[Data start]

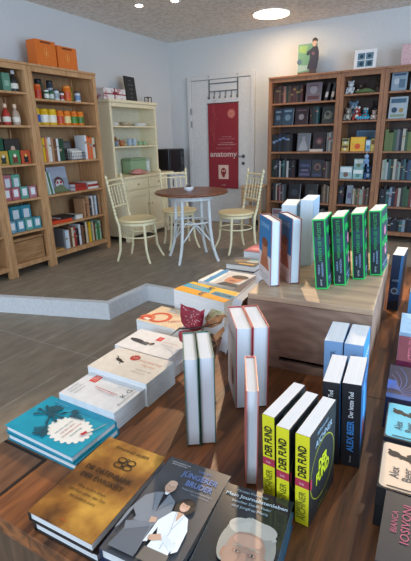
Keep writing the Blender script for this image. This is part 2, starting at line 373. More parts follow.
def face_book(name, x, y, z, wd, ht, th, hexc, M0, art=None, lean=-8., box=False):
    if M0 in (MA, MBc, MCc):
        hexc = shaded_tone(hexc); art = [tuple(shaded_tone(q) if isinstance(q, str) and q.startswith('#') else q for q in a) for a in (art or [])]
    b_ = MB(); cm = mat(hexc, .45)
    if box: b_.box((0, 0, 0), (wd, th, ht), cm, bev=.002)
    else:
        b_.box((0, 0, 0), (wd, .002, ht), cm); b_.box((0, th-.002, 0), (wd, th, ht), cm); b_.box((0, .002, 0), (.002, th-.002, ht), cm); b_.box((.002, .002, .002), (wd-.003, th-.002, ht-.002), PAGES)
    F = T(0, -.0006, 0) @ RX(90)
    for a in (art or []):
        kind = a[0]
        if kind == 'r': b_.poly([(a[1]*wd, a[2]*ht), (a[3]*wd, a[2]*ht), (a[3]*wd, a[4]*ht), (a[1]*wd, a[4]*ht)], mat(a[5], .5), F, (len(b_.mats)*.0001))
        if kind == 'c': b_.disc(a[1]*wd, a[2]*ht, a[3]*wd, mat(a[4], .5), F, len(b_.mats)*.0001, 20)
        if kind == 'p': b_.poly([(u_*wd, v_*ht) for u_, v_ in a[1]], mat(a[2], .5), F, len(b_.mats)*.0001)
        if kind == 't': b_.text(a[1], a[5]*ht, mat(a[4], .5), F @ T(a[2]*wd, a[3]*ht, .0012), fit=(a[6]*wd if len(a) > 6 else None))
    o = b_.build(name); o.matrix_world = M0 @ T(x, y, z+abs(math.sin(R(lean)))*th+.0005) @ RX(lean); return o
ORD = ['leftmost', 'second from left', 'third from left', 'fourth from left', 'fifth from left', 'sixth from left', 'seventh from left', 'eighth from left', 'ninth from left', 'tenth from left', 'eleventh from left', 'twelfth from left', 'thirteenth from left', 'fourteenth from left', 'fifteenth from left', 'sixteenth from left', 'seventeenth from left', 'eighteenth from left', 'nineteenth from left', 'twentieth from left', 'twenty-first from left', 'twenty-second from left', 'twenty-third from left', 'twenty-fourth from left', 'twenty-fifth from left']
def row(M0, x, xend, z, cols, shelf, case, wd=(.018, .032), ht=(.17, .23), dp=.15, yoff=.05, bands=('#a89c80', '#a08850', '#9a9c9e', '#8a3a34'), start=0, leanlast=0., kind='book'):
    i = start; ci = 0
    while x < xend-.012:
        wv = random.uniform(*wd); hv = random.uniform(*ht)
        if x+wv > xend: break
        c = cols[ci % len(cols)]; ci += 1
        bd = None
        if random.random() < .6:
            a = random.uniform(.45, .75); bd = (random.choice(bands), a, a+random.uniform(.03, .13))
        o = spine_book('book', x, yoff+random.uniform(0, .02), z+.0005, wv, dp, hv, NAMED[c], bd, 0, M0)
        tag(o, '%s book, %s on the %s of %s' % (c, ORD[min(i, 24)], shelf, case), 'book', 'books on the %s of %s' % (shelf, case))
        x += wv+.0008; i += 1
    return x, i
MU2 = T(.385, YU2, 0) @ RZ(90); MU1 = T(.385, YU2-.490, 0) @ RZ(90); MU0 = T(.385, YU2-.98, 0) @ RZ(90)
MA = T(XA, YS, 0); MBc = T(XA+.902, YS, 0); MCc = T(XA+1.392, YS, 0)
e = .0005
# --- can bookcase (U2): jars and cans
def jar(M0, x, y, z, r, h_, body, lid, label, cat, band=None, group=None, lidh=.16, name='jar'):
    t = thing(name, label, cat, group=group); t.matrix_world = M0 @ T(x, y, z+e)
    hb = h_*(1-lidh)
    bm_ = MB().lathe([(r*.95, 0), (r, .004), (r, hb*.97), (r*.9, hb)], mat(body, .35), None, 16)
    if band: bm_.lathe([(r+.0006, hb*.2), (r+.0006, hb*.75)], mat(band, .4), None, 16)
    bm_.build('body', t)
    MB().lathe([(r*.92, hb), (r*.94, hb+.003), (r*.94, h_-.003), (r*.85, h_)], mat(lid, .4), None, 16).build('lid', t)
    return t
z5, z4 = 1.668, 1.428
def pack(M0, x, y, z, w_, d_, h_, body, band, label, cat='package', name='tea_package', group=None):
    t = MB(); t.box((0, 0, 0), (w_, d_, h_), mat(body, .45), bev=.003)
    t.box((w_*.15, -.0008, h_*.25), (w_*.85, .0005, h_*.72), mat(band, .45)); t.box((-.0008, d_*.1, h_*.8), (w_+.0008, d_*.9, h_*.86), mat(band, .45))
    o = t.build(name); o.matrix_world = M0 @ T(x, y, z+e); return tag(o, label, cat, group)
jar(MU2, .085, .10, z5, .034, .135, '#e2501c', '#e86a28', 'tall orange can at the left end of the top shelf', 'can', '#c23414', name='can')
jar(MU2, .165, .10, z5, .036, .14, '#e05a1c', '#ea7430', 'orange can second from the left on the top shelf', 'can', '#c73a16', name='can')
jar(MU2, .245, .17, z5, .036, .20, '#1f3a33', '#20262a', 'tall dark green jar at the back of the top shelf', 'jar', '#33564a')
jar(MU2, .252, .075, z5, .026, .09, '#2f6a44', '#e8e8e4', 'small green jar in front of the tall dark green jar', 'jar', '#d8dcd0')
jar(MU2, .315, .075, z5, .026, .09, '#34724a', '#204a34', 'small green jar beside the white jars, top can shelf', 'jar', '#c8d0c4')
jar(MU2, .400, .18, z5, .034, .20, '#3a4450', '#2a2c30', 'tall grey jar at the back behind the white jar', 'jar', '#b8c0c8')
jar(MU2, .385, .08, z5, .030, .11, '#d8dcdc', '#50565a', 'white jar with grey lid between green and small white jar', 'jar', '#9aa4a8')
jar(MU2, .455, .08, z5, .025, .09, '#dfe0dc', '#3a3c40', 'small white jar left of the fat orange can', 'jar', '#a03a30')
jar(MU2, .550, .10, z5, .044, .155, '#e8741c', '#f08a30', 'fat orange can near the right of the top shelf', 'can', '#d8581c', name='can')
jar(MU2, .655, .17, z5, .034, .15, '#7a8a2c', '#6a7a24', 'olive green can behind the white jar, top shelf right', 'can', '#a8b040', name='can')
jar(MU2, .680, .08, z5, .032, .105, '#d5d8da', '#44484c', 'white jar with dark lid at the right end', 'jar', '#6a88a8')
xs = .10
for body, band, lab in (('#e3b822', '#2456a8', 'yellow can with a blue label at the left end of its shelf'), ('#e8b81a', '#f2efe2', 'yellow can with a pale label left of its yellow twin'), ('#eabf24', '#efe7cf', 'yellow can with a pale label beside the orange cans'), ('#e87a1a', '#c8441c', 'orange can right beside the yellow cans'), ('#ea8220', '#f0d890', 'orange can with a cream label between orange cans'), ('#e8781a', '#4e8a34', 'orange can with a green label left of the last one'), ('#e8801e', '#4c7a30', 'orange can with a green label at the right end')):
    r_ = .047 if body[1:3] in ('e3', 'e8', 'ea') and xs < .4 else .043
    jar(MU2, xs, .10, z4, r_, .155 if xs < .4 else .145, body, body, lab, 'can', band, name='can', group='cans in a row on the second shelf'); xs += 2*r_+.010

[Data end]

Exercise
Write out the data precisely as given, excluding the pictures.

Written answer
Keep writing the Blender script for this image. This is part 2, starting at line 373. More parts follow.
def face_book(name, x, y, z, wd, ht, th, hexc, M0, art=None, lean=-8., box=False):
    if M0 in (MA, MBc, MCc):
        hexc = shaded_tone(hexc); art = [tuple(shaded_tone(q) if isinstance(q, str) and q.startswith('#') else q for q in a) for a in (art or [])]
    b_ = MB(); cm = mat(hexc, .45)
    if box: b_.box((0, 0, 0), (wd, th, ht), cm, bev=.002)
    else:
        b_.box((0, 0, 0), (wd, .002, ht), cm); b_.box((0, th-.002, 0), (wd, th, ht), cm); b_.box((0, .002, 0), (.002, th-.002, ht), cm); b_.box((.002, .002, .002), (wd-.003, th-.002, ht-.002), PAGES)
    F = T(0, -.0006, 0) @ RX(90)
    for a in (art or []):
        kind = a[0]
        if kind == 'r': b_.poly([(a[1]*wd, a[2]*ht), (a[3]*wd, a[2]*ht), (a[3]*wd, a[4]*ht), (a[1]*wd, a[4]*ht)], mat(a[5], .5), F, (len(b_.mats)*.0001))
        if kind == 'c': b_.disc(a[1]*wd, a[2]*ht, a[3]*wd, mat(a[4], .5), F, len(b_.mats)*.0001, 20)
        if kind == 'p': b_.poly([(u_*wd, v_*ht) for u_, v_ in a[1]], mat(a[2], .5), F, len(b_.mats)*.0001)
        if kind == 't': b_.text(a[1], a[5]*ht, mat(a[4], .5), F @ T(a[2]*wd, a[3]*ht, .0012), fit=(a[6]*wd if len(a) > 6 else None))
    o = b_.build(name); o.matrix_world = M0 @ T(x, y, z+abs(math.sin(R(lean)))*th+.0005) @ RX(lean); return o
ORD = ['leftmost', 'second from left', 'third from left', 'fourth from left', 'fifth from left', 'sixth from left', 'seventh from left', 'eighth from left', 'ninth from left', 'tenth from left', 'eleventh from left', 'twelfth from left', 'thirteenth from left', 'fourteenth from left', 'fifteenth from left', 'sixteenth from left', 'seventeenth from left', 'eighteenth from left', 'nineteenth from left', 'twentieth from left', 'twenty-first from left', 'twenty-second from left', 'twenty-third from left', 'twenty-fourth from left', 'twenty-fifth from left']
def row(M0, x, xend, z, cols, shelf, case, wd=(.018, .032), ht=(.17, .23), dp=.15, yoff=.05, bands=('#a89c80', '#a08850', '#9a9c9e', '#8a3a34'), start=0, leanlast=0., kind='book'):
    i = start; ci = 0
    while x < xend-.012:
        wv = random.uniform(*wd); hv = random.uniform(*ht)
        if x+wv > xend: break
        c = cols[ci % len(cols)]; ci += 1
        bd = None
        if random.random() < .6:
            a = random.uniform(.45, .75); bd = (random.choice(bands), a, a+random.uniform(.03, .13))
        o = spine_book('book', x, yoff+random.uniform(0, .02), z+.0005, wv, dp, hv, NAMED[c], bd, 0, M0)
        tag(o, '%s book, %s on the %s of %s' % (c, ORD[min(i, 24)], shelf, case), 'book', 'books on the %s of %s' % (shelf, case))
        x += wv+.0008; i += 1
    return x, i
MU2 = T(.385, YU2, 0) @ RZ(90); MU1 = T(.385, YU2-.490, 0) @ RZ(90); MU0 = T(.385, YU2-.98, 0) @ RZ(90)
MA = T(XA, YS, 0); MBc = T(XA+.902, YS, 0); MCc = T(XA+1.392, YS, 0)
e = .0005
# --- can bookcase (U2): jars and cans
def jar(M0, x, y, z, r, h_, body, lid, label, cat, band=None, group=None, lidh=.16, name='jar'):
    t = thing(name, label, cat, group=group); t.matrix_world = M0 @ T(x, y, z+e)
    hb = h_*(1-lidh)
    bm_ = MB().lathe([(r*.95, 0), (r, .004), (r, hb*.97), (r*.9, hb)], mat(body, .35), None, 16)
    if band: bm_.lathe([(r+.0006, hb*.2), (r+.0006, hb*.75)], mat(band, .4), None, 16)
    bm_.build('body', t)
    MB().lathe([(r*.92, hb), (r*.94, hb+.003), (r*.94, h_-.003), (r*.85, h_)], mat(lid, .4), None, 16).build('lid', t)
    return t
z5, z4 = 1.668, 1.428
def pack(M0, x, y, z, w_, d_, h_, body, band, label, cat='package', name='tea_package', group=None):
    t = MB(); t.box((0, 0, 0), (w_, d_, h_), mat(body, .45), bev=.003)
    t.box((w_*.15, -.0008, h_*.25), (w_*.85, .0005, h_*.72), mat(band, .45)); t.box((-.0008, d_*.1, h_*.8), (w_+.0008, d_*.9, h_*.86), mat(band, .45))
    o = t.build(name); o.matrix_world = M0 @ T(x, y, z+e); return tag(o, label, cat, group)
jar(MU2, .085, .10, z5, .034, .135, '#e2501c', '#e86a28', 'tall orange can at the left end of the top shelf', 'can', '#c23414', name='can')
jar(MU2, .165, .10, z5, .036, .14, '#e05a1c', '#ea7430', 'orange can second from the left on the top shelf', 'can', '#c73a16', name='can')
jar(MU2, .245, .17, z5, .036, .20, '#1f3a33', '#20262a', 'tall dark green jar at the back of the top shelf', 'jar', '#33564a')
jar(MU2, .252, .075, z5, .026, .09, '#2f6a44', '#e8e8e4', 'small green jar in front of the tall dark green jar', 'jar', '#d8dcd0')
jar(MU2, .315, .075, z5, .026, .09, '#34724a', '#204a34', 'small green jar beside the white jars, top can shelf', 'jar', '#c8d0c4')
jar(MU2, .400, .18, z5, .034, .20, '#3a4450', '#2a2c30', 'tall grey jar at the back behind the white jar', 'jar', '#b8c0c8')
jar(MU2, .385, .08, z5, .030, .11, '#d8dcdc', '#50565a', 'white jar with grey lid between green and small white jar', 'jar', '#9aa4a8')
jar(MU2, .455, .08, z5, .025, .09, '#dfe0dc', '#3a3c40', 'small white jar left of the fat orange can', 'jar', '#a03a30')
jar(MU2, .550, .10, z5, .044, .155, '#e8741c', '#f08a30', 'fat orange can near the right of the top shelf', 'can', '#d8581c', name='can')
jar(MU2, .655, .17, z5, .034, .15, '#7a8a2c', '#6a7a24', 'olive green can behind the white jar, top shelf right', 'can', '#a8b040', name='can')
jar(MU2, .680, .08, z5, .032, .105, '#d5d8da', '#44484c', 'white jar with dark lid at the right end', 'jar', '#6a88a8')
xs = .10
for body, band, lab in (('#e3b822', '#2456a8', 'yellow can with a blue label at the left end of its shelf'), ('#e8b81a', '#f2efe2', 'yellow can with a pale label left of its yellow twin'), ('#eabf24', '#efe7cf', 'yellow can with a pale label beside the orange cans'), ('#e87a1a', '#c8441c', 'orange can right beside the yellow cans'), ('#ea8220', '#f0d890', 'orange can with a cream label between orange cans'), ('#e8781a', '#4e8a34', 'orange can with a green label left of the last one'), ('#e8801e', '#4c7a30', 'orange can with a green label at the right end')):
    r_ = .047 if body[1:3] in ('e3', 'e8', 'ea') and xs < .4 else .043
    jar(MU2, xs, .10, z4, r_, .155 if xs < .4 else .145, body, body, lab, 'can', band, name='can', group='cans in a row on the second shelf'); xs += 2*r_+.010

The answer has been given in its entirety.